> [Source data]:
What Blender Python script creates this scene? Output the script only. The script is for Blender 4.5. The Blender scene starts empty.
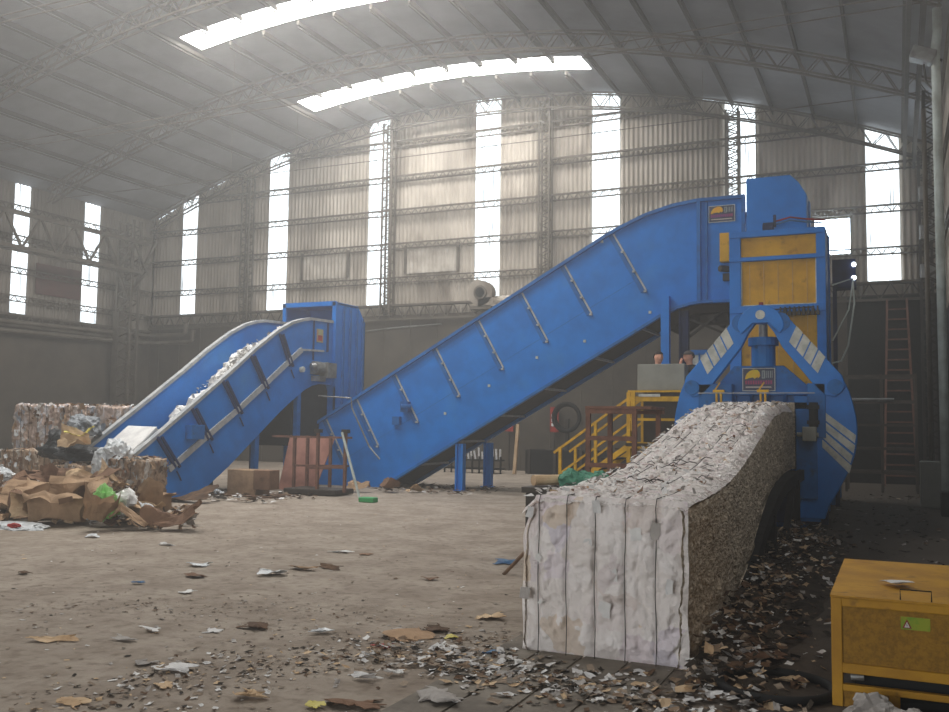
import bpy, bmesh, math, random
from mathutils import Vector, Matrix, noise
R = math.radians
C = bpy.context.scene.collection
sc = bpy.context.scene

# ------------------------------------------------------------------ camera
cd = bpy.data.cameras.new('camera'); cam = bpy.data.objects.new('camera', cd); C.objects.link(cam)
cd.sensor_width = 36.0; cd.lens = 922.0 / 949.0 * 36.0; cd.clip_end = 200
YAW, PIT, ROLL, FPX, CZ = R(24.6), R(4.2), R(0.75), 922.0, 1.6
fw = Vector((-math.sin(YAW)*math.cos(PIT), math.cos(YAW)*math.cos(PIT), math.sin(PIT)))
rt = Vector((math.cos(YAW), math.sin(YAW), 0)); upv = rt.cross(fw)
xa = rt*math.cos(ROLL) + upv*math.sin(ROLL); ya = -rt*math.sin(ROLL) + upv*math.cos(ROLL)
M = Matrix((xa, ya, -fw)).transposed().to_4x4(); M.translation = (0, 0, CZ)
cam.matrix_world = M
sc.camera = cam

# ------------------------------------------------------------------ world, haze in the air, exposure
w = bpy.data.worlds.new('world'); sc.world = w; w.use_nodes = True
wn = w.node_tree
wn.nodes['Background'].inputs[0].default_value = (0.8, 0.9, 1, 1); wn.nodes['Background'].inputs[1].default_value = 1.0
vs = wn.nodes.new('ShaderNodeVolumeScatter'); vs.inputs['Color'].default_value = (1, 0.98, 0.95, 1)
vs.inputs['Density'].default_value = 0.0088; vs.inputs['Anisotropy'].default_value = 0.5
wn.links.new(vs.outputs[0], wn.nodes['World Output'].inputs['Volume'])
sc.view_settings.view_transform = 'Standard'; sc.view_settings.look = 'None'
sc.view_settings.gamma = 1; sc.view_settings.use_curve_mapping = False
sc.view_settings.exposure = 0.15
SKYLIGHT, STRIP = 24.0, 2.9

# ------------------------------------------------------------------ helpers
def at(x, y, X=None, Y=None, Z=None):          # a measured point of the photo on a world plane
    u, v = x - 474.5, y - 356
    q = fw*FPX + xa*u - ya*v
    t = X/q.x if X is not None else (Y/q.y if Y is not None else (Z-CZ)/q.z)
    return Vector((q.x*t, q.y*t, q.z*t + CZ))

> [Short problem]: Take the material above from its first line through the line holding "sc = bpy.context.scene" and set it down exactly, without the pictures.

> [Task answer]:
What Blender Python script creates this scene? Output the script only. The script is for Blender 4.5. The Blender scene starts empty.
import bpy, bmesh, math, random
from mathutils import Vector, Matrix, noise
R = math.radians
C = bpy.context.scene.collection
sc = bpy.context.scene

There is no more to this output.